He was and is the best-hated of all our English kings.

There was much danger in travelling in those days, for robbers used to hide in the woods and lonely places, and to attack and rob travellers. Many of the nobles themselves who were in attendance on the King, being often unable to get their proper pay, either belonged to these robber bands or secretly helped them, and shared with them the plunder they took from those they robbed. The best known of these robbers was the famous Robin Hood, who lived in the time of King Richard and King John. He is supposed to have been a nobleman, and to have had his hiding place in Sherwood Forest, and he is said to have been kind and merciful to the poor, and to have helped them out of the money and good things he stole from the rich. Many songs about him have come down to us. The poor suffered in those old days many and great hardships at the hands of the nobles of England, who indeed robbed and oppressed them very cruelly. So they were ready enough to sing the praises of one who stole only from the rich and who gave to the poor.

a.d. 1216.

HENRY THE THIRD was crowned at Gloucester when he was only nine years old. You remember that King John's crown had been lost in the Wash with his other treasures, so they crowned Henry with a gold bracelet of his mother's. The lords who attended the coronation banquet wore white ribbons round their heads as a sign of their homage to the innocent, helpless child. They made him swear to do as his father had promised in the great charter sealed at Runnymede; and the Earl of Pembroke was appointed to govern the kingdom till Henry grew up.

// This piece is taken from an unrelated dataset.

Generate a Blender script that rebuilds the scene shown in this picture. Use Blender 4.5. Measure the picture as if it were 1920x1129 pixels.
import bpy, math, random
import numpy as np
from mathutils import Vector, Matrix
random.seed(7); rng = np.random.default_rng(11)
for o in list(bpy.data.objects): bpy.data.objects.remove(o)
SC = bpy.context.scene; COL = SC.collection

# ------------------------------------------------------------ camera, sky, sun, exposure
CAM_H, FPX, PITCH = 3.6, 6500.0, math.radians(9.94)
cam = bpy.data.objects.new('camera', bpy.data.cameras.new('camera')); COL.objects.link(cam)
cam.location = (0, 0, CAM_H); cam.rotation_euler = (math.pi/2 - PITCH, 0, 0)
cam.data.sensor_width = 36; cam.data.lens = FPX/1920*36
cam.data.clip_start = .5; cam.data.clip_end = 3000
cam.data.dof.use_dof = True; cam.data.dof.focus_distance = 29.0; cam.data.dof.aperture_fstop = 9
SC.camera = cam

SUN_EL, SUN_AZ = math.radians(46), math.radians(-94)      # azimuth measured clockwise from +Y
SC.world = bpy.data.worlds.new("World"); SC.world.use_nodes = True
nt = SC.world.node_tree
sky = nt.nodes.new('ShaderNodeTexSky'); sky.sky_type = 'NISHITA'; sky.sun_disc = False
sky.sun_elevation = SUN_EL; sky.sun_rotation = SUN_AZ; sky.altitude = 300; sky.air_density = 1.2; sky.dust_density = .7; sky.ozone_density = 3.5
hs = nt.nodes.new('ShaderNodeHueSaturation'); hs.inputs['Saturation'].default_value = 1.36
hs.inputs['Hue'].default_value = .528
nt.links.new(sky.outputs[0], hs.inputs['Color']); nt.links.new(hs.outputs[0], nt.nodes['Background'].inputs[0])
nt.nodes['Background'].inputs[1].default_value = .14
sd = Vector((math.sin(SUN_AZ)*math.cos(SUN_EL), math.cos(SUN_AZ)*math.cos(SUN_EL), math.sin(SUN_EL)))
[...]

Henry grew up unlike his cruel father. He was gentle, tenderhearted, fond of romance, music and poetry, sculpture, painting and architecture. Some of the most beautiful churches we have were built in his reign. But, though he had so many good qualities, he had no bravery, no energy and perseverance. He was fond of pleasure and of the beautiful things of this world, and cared too little for the beautiful things of the soul. He was fond of gaiety, and his young queen was of the same disposition. She was one of four sisters. Two of these sisters married kings and two married counts, and the kings' wives were so proud of being queens that they used to make their sisters, the countesses, sit on little low stools while they themselves sat on handsome high chairs.

Henry's time passed in feasts and songs and dancing. Romances and curious old Breton ballads were translated into English, and recited at the Court with all sorts of tales of love and battle and chivalry.